Wednesday, August 30, 2006

Magic and Religion

For me, the Golden Bough is one of those books that I start and give up on repeatedly. At the moment, I'm about 100 pages in and still going - progress!

It's a study of beliefs and magic and religion and is really interesting, although the lists sometimes seem to go on and on. So far, I've read about different things people do (or used to do) to make it rain, make it not rain, make it windy, sunny etc. We really are an imaginative race!

One idea keeps occuring and I find it really potent, is the differences between the concepts of magic and religion. James Frazer suggests (I think) that people practice magic when they believe that they (or other humans) can control their environment. Religion is practiced when people believe that they (as humans) cannot control their environment, but that there are beings (or gods), similar to a human, but bigger or more powerful, who can control the environment for us. He suggests that as humanity evolves, it moves from magic to religion.

Like I said, I'm only a little way into the book thus far, so it may develop more. I'm interested to see where we go after religion. But this idea has been on my mind a lot. A lot of Catholics seem to have this idea of religion, of a God who will change something, cure someone, provides something, do something that we want done, but cannot do.

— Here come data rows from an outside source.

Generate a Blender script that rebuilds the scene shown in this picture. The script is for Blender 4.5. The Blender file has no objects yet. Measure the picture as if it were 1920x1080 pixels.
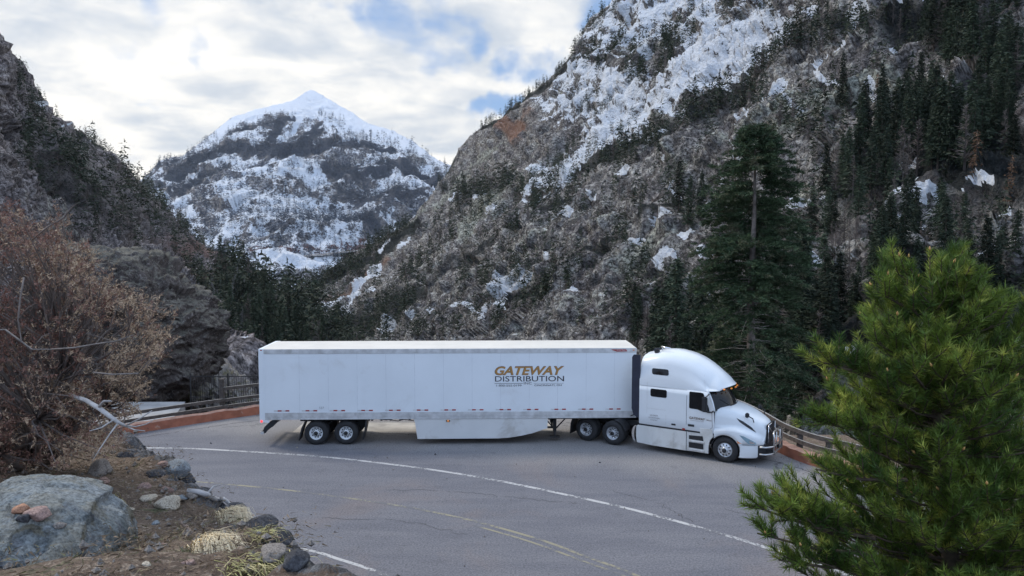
import bpy, bmesh, math, random
import numpy as np
from mathutils import Vector, Matrix
from mathutils.bvhtree import BVHTree

random.seed(7)
rng = np.random.default_rng(11)
SC = bpy.context.scene
COL = SC.collection
R = math.radians

# ---------------------------------------------------------------- camera
CAM_H = 8.75
FPX = 1430.0
PITCH = math.atan(90 / FPX)
CP, SP = math.cos(PITCH), math.sin(PITCH)
cam_data = bpy.data.cameras.new('camera')
cam = bpy.data.objects.new('camera', cam_data)
COL.objects.link(cam)
cam.location = (0, 0, CAM_H)
cam.rotation_euler = (math.pi / 2 - PITCH, 0, 0)
cam_data.sensor_width = 36
cam_data.lens = FPX / 1920 * 36
cam_data.clip_start = 0.1
cam_data.clip_end = 40000
SC.camera = cam

# ---------------------------------------------------------------- sky
SUN_EL, SUN_AZ = R(46), R(-62)      # azimuth measured from +Y towards +X
w = bpy.data.worlds.new('World')
SC.world = w
w.use_nodes = True
nt = w.node_tree
nt.nodes.clear()


def N(nt, typ, **kw):
    n = nt.nodes.new(typ)
    for k, v in kw.items():
        if k in ('operation', 'blend_type', 'data_type', 'noise_dimensions', 'feature', 'sky_type', 'attribute_name',
                 'sun_disc', 'sun_elevation', 'sun_rotation', 'vector_type', 'air_density', 'dust_density', 'distance',
                 'interpolation_type', 'clamp', 'ozone_density', 'altitude', 'bands_direction', 'wave_type'):
            setattr(n, k, v)
        else:
            n.inputs[k].default_value = v
    return n


def math_(nt, op, a, b=None, c=None, clamp=False):
    n = nt.nodes.new('ShaderNodeMath')
    n.operation = op
    n.use_clamp = clamp
    for i, x in enumerate((a, b, c)):
        if x is None:
            continue
        if isinstance(x, (int, float)):
            n.inputs[i].default_value = x
        else:
            nt.links.new(x, n.inputs[i])
    return n.outputs[0]


def mixc(nt, fac, a, b, blend='MIX'):
    n = nt.nodes.new('ShaderNodeMix')
    n.data_type = 'RGBA'
    n.blend_type = blend
    for s, x in ((0, fac), (6, a), (7, b)):
        if isinstance(x, (int, float)):
            n.inputs[s].default_value = x
        elif isinstance(x, (tuple, list)):
            n.inputs[s].default_value = (x[0], x[1], x[2], 1)
        else:
            nt.links.new(x, n.inputs[s])
    return n.outputs[2]


def ramp(nt, x, lo, hi):
    n = nt.nodes.new('ShaderNodeMapRange')
    n.interpolation_type = 'SMOOTHSTEP'
    n.inputs[1].default_value = lo
    n.inputs[2].default_value = hi
    nt.links.new(x, n.inputs[0])
    return n.outputs[0]


def noise(nt, vec, scale, detail=4, rough=0.55, dist=0.0):
    n = nt.nodes.new('ShaderNodeTexNoise')
    n.inputs['Scale'].default_value = scale
    n.inputs['Detail'].default_value = detail
    n.inputs['Roughness'].default_value = rough
    n.inputs['Distortion'].default_value = dist
    if vec is not None:
        nt.links.new(vec, n.inputs['Vector'])
    return n.outputs[0]


def pdir(px, py):
    u = (px - 960) / FPX
    v = (540 - py) / FPX
    d = np.array([u, CP + SP * v, -SP + CP * v])
    return d / np.linalg.norm(d)


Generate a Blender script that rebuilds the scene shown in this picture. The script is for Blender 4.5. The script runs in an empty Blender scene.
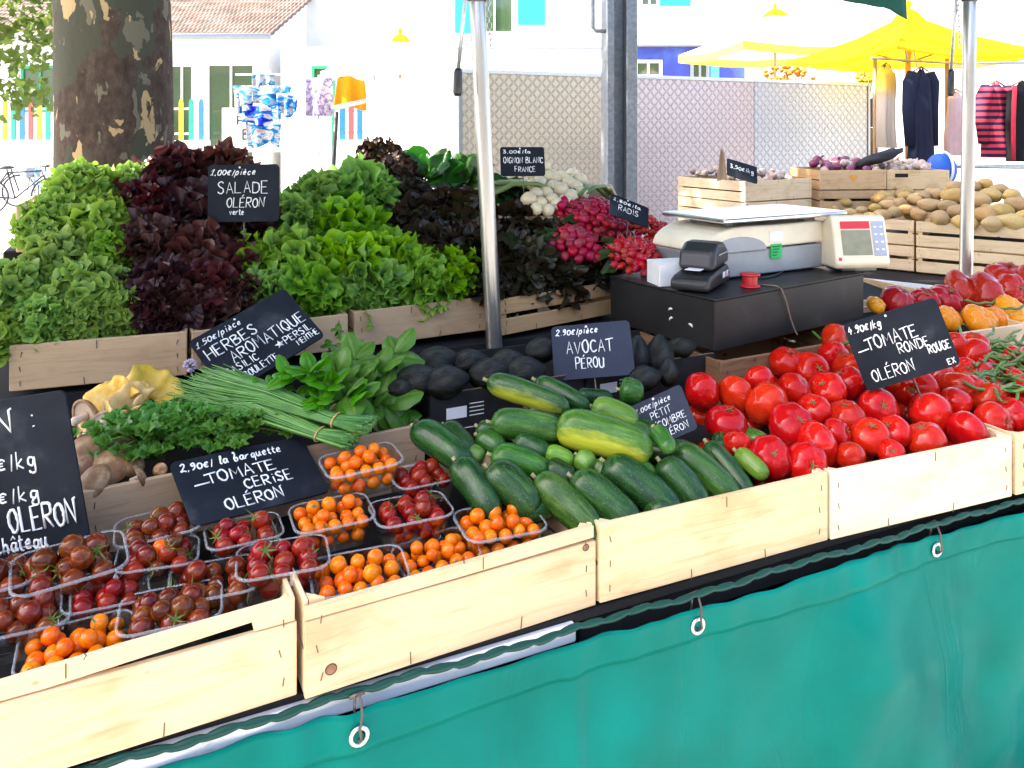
import bpy, bmesh, math, random
from mathutils import Vector, Matrix, noise
random.seed(11)
SC = bpy.context.scene
COL = SC.collection
PI = math.pi
V = Vector
# ---------------------------------------------------------------- camera model (level camera, lens shifted down)
F, CX, HY, EYE = 800.0, 512.0, 130.0, 1.62
def ray(px, py): return V(((px-CX)/F, 1.0, -(py-HY)/F))
CAM = V((0, 0, EYE))
def at(px, py, Y): return CAM + ray(px, py)*Y
def atz(px, py, z): return at(px, py, (EYE-z)*F/(py-HY))
def hit(px, py, p0, n):
    r = ray(px, py); return CAM + r*((p0-CAM).dot(n)/r.dot(n))
# ---------------------------------------------------------------- stall frame: s along the front, t to the back
TH = math.radians(25)
U = V((math.cos(TH), math.sin(TH), 0)); W = V((-math.sin(TH), math.cos(TH), 0))
O0 = V((-.316, 1.221, 0))
def S(s, t, z=0): return O0 + U*s + W*t + V((0, 0, z))
def plane(t0, z0, t1, z1):
    a, b = S(0, t0, z0), S(0, t1, z1)
    n = U.cross(b-a).normalized()
    return a, n
def frame(o, ang, tilt=0, roll=0):
    return Matrix.Translation(o) @ Matrix.Rotation(ang, 4, 'Z') @ Matrix.Rotation(tilt, 4, 'X') @ Matrix.Rotation(roll, 4, 'Y')
# ---------------------------------------------------------------- mesh builder
class MB:
    def __init__(s): s.v = []; s.f = []; s.m = []; s.a = []
    def add(s, vs, fs, mi=0, att=None):
        b = len(s.v); s.v += [tuple(p) for p in vs]
        s.f += [tuple(i+b for i in f) for f in fs]; s.m += [mi]*len(fs)
        s.a += att if att else [0.0]*len(vs)
    def convex(s, vs, fs, mi=0):
        c = V((0, 0, 0))
        for p in vs: c += V(p)
        c /= len(vs); out = []
        for f in fs:
            q = [V(vs[i]) for i in f]
            n = (q[1]-q[0]).cross(q[2]-q[0])
            m = sum(q, V((0, 0, 0)))/len(q)
            out.append(f if n.dot(m-c) > 0 else f[::-1])
        s.add(vs, out, mi)
    def box(s, c, size, mi=0, M=None, ch=.0015):
        c = V(c); h = V(size)/2; ch = min(ch, min(h)*.6)
        vs = []; idx = {}
        for sx in (-1, 1):
            for sy in (-1, 1):
                for sz in (-1, 1):
                    for k in range(3):
                        p = [sx*(h[0]-ch), sy*(h[1]-ch), sz*(h[2]-ch)]
                        p[k] = (sx, sy, sz)[k]*h[k]
                        idx[(sx, sy, sz, k)] = len(vs); q = c+V(p)
                        vs.append(M @ q if M else q)
        fs = []
        for k in range(3):
            a, b = [i for i in range(3) if i != k]
            for d in (-1, 1):
                f = []
                for (ea, eb) in ((-1, -1), (1, -1), (1, 1), (-1, 1)):
                    t = [0, 0, 0]; t[k] = d; t[a] = ea; t[b] = eb; f.append(idx[(*t, k)])
                fs.append(tuple(f))
            for ea in (-1, 1):
                for eb in (-1, 1):
                    t0 = [0, 0, 0]; t0[a] = ea; t0[b] = eb; t0[k] = -1; t1 = list(t0); t1[k] = 1
                    fs.append((idx[(*t0, a)], idx[(*t1, a)], idx[(*t1, b)], idx[(*t0, b)]))
        for sx in (-1, 1):
            for sy in (-1, 1):
                for sz in (-1, 1): fs.append(tuple(idx[(sx, sy, sz, k)] for k in range(3)))
        s.convex(vs, fs, mi)
    def tube(s, pts, r, n=8, mi=0, cap=True, flat=None):
        pts = [V(p) for p in pts]; N = len(pts)
        rs = r if isinstance(r, (list, tuple)) else [r]*N
        vs = []; fs = []; up = None
        for i, p in enumerate(pts):
            d = (pts[min(i+1, N-1)]-pts[max(i-1, 0)])
            d = d.normalized() if d.length > 1e-9 else V((0, 0, 1))
            if up is None:
                up = V((0, 0, 1)) if abs(d.z) < .9 else V((1, 0, 0))
            x = d.cross(up); x = x.normalized() if x.length > 1e-6 else d.orthogonal().normalized()
            up = x.cross(d).normalized()
            for k in range(n):
                a = 2*PI*k/n; vs.append(p + (x*math.cos(a) + up*math.sin(a))*rs[i])
        for i in range(N-1):
            for k in range(n):
                k2 = (k+1) % n; fs.append((i*n+k, i*n+k2, (i+1)*n+k2, (i+1)*n+k))
        if cap: fs.append(tuple(range(n))[::-1]); fs.append(tuple((N-1)*n+k for k in range(n)))
        s.add(vs, fs, mi)
    def sph(s, c, r, nu=16, nv=10, mi=0, fn=None, M=None):
        vs = []; fs = []; r = r if isinstance(r, (tuple, list)) else (r, r, r)
        for j in range(nv+1):
            for i in range(nu):
                ph = PI*j/nv; th = 2*PI*i/nu
                d = V((math.sin(ph)*math.cos(th), math.sin(ph)*math.sin(th), math.cos(ph)))
                p = V((d.x*r[0], d.y*r[1], d.z*r[2]))
                if fn: p = fn(d, p, th, ph)
                p = p + V(c); vs.append(M @ p if M else p)
        for j in range(nv):
            for i in range(nu):
                i2 = (i+1) % nu; fs.append((j*nu+i, (j+1)*nu+i, (j+1)*nu+i2, j*nu+i2))
        s.add(vs, fs, mi)
    def lathe(s, prof, n=24, mi=0, M=None, cap=False):
        vs = []; fs = []
        for (r, z) in prof:
            for k in range(n):
                p = V((r*math.cos(2*PI*k/n), r*math.sin(2*PI*k/n), z)); vs.append(M @ p if M else p)
        for j in range(len(prof)-1):
            for k in range(n):
                k2 = (k+1) % n; fs.append((j*n+k, j*n+k2, (j+1)*n+k2, (j+1)*n+k))
        s.add(vs, fs, mi)
    def grid(s, fn, nu, nv, mi=0, att=None):
        vs = [fn(i/nu, j/nv) for j in range(nv+1) for i in range(nu+1)]
        fs = [(j*(nu+1)+i, j*(nu+1)+i+1, (j+1)*(nu+1)+i+1, (j+1)*(nu+1)+i) for j in range(nv) for i in range(nu)]
        aa = [att(i/nu, j/nv) for j in range(nv+1) for i in range(nu+1)] if att else None
        s.add(vs, fs, mi, aa)
    def prism(s, pts, axis, mi=0):
        """closed outline pts extruded along axis"""
        n = len(pts); pts = [V(p) for p in pts]; axis = V(axis)
        vs = pts + [p+axis for p in pts]
        fs = [tuple(range(n))[::-1], tuple(range(n, 2*n))] + [(i, (i+1) % n, n+(i+1) % n, n+i) for i in range(n)]
        s.add(vs, fs, mi)
    def mesh(s, name, mats, smooth=True):
        me = bpy.data.meshes.new(name); me.from_pydata(s.v, [], s.f)
        for m in (mats if isinstance(mats, (list, tuple)) else [mats]): me.materials.append(m)
        me.polygons.foreach_set('material_index', s.m)
        me.polygons.foreach_set('use_smooth', [smooth]*len(s.f))
        if any(s.a):
            at_ = me.attributes.new('lv', 'FLOAT', 'POINT'); at_.data.foreach_set('value', s.a)
        me.update(); return me
    def build(s, name, mats, parent=None, M=None, smooth=True):
        return link(name, s.mesh(name, mats, smooth), parent, M)
def link(name, me, parent=None, M=None):
    o = bpy.data.objects.new(name, me); COL.objects.link(o)
    if parent: o.parent = parent
    if M is not None: o.matrix_local = M
    return o
def fixn(o):
    bm = bmesh.new(); bm.from_mesh(o.data); bmesh.ops.recalc_face_normals(bm, faces=bm.faces); bm.to_mesh(o.data); bm.free(); return o
def tag(o, label, cat, group=None, kind=None):
    o['label'] = label; o['category'] = cat
    if group: o['group'] = group
    if kind: o['kind'] = kind
    return o
def thing(name, label, cat, M=None, group=None):
    o = bpy.data.objects.new(name, None); COL.objects.link(o); o.empty_display_size = .05
    if M is not None: o.matrix_local = M
    return tag(o, label, cat, group)
def dup(root, M, label=None, group=None):
    r = root.copy(); COL.objects.link(r); r.matrix_local = M
    if label: r['label'] = label
    if group: r['group'] = group
    for ch in list(root.children):
        c = ch.copy(); COL.objects.link(c); c.parent = r
        for g in list(ch.children):
            d = g.copy(); COL.objects.link(d); d.parent = c
    return r
def structure(o): o['kind'] = 'structure'; return o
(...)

I think that there is something missing from the ideas of magic and religion as suggested (so far) in the Golden Bough - but I can't put my finger on it. In modern magical stories (I'm thinking Harry Potter, LOTRs, books by David Eddings and Dianne Wynne Jones), the practice of magic is not so much about controlling your environment, but doing something that could almost be done normally, in a different way. In reality, you wouldn't normally fly on a broomstick, but in stories, to get from one place to another you could walk, ride a bike, drive a car, teleport, go on a spaceship or fly on a broomstick. Some of these methods are 'normal', magical or scientific.

For me too, religion is not really about controlling the environment I'm in. I don't generally pray for good things to happen to me or for God to make bad things go away. I don't think that God interfers in our day to day lives as a general rule. It's more about me opening my eyes to see what is actually going on around me.

But then, lots of us now live sheltered from the worst of nature or we try to hide from it. We can control our environments, not through magic or religion, but science. We can control the heat and light in our buildings. the water and food we consume, the people we interact (or not) with. We are removed from nature - nature is something that happens to other people, something we see on the news or an adventure we see in a film.

This does not seem like a good thing, but again, I can't really explain why. Maybe I've been reading and watching too much about the end of the world as we know it.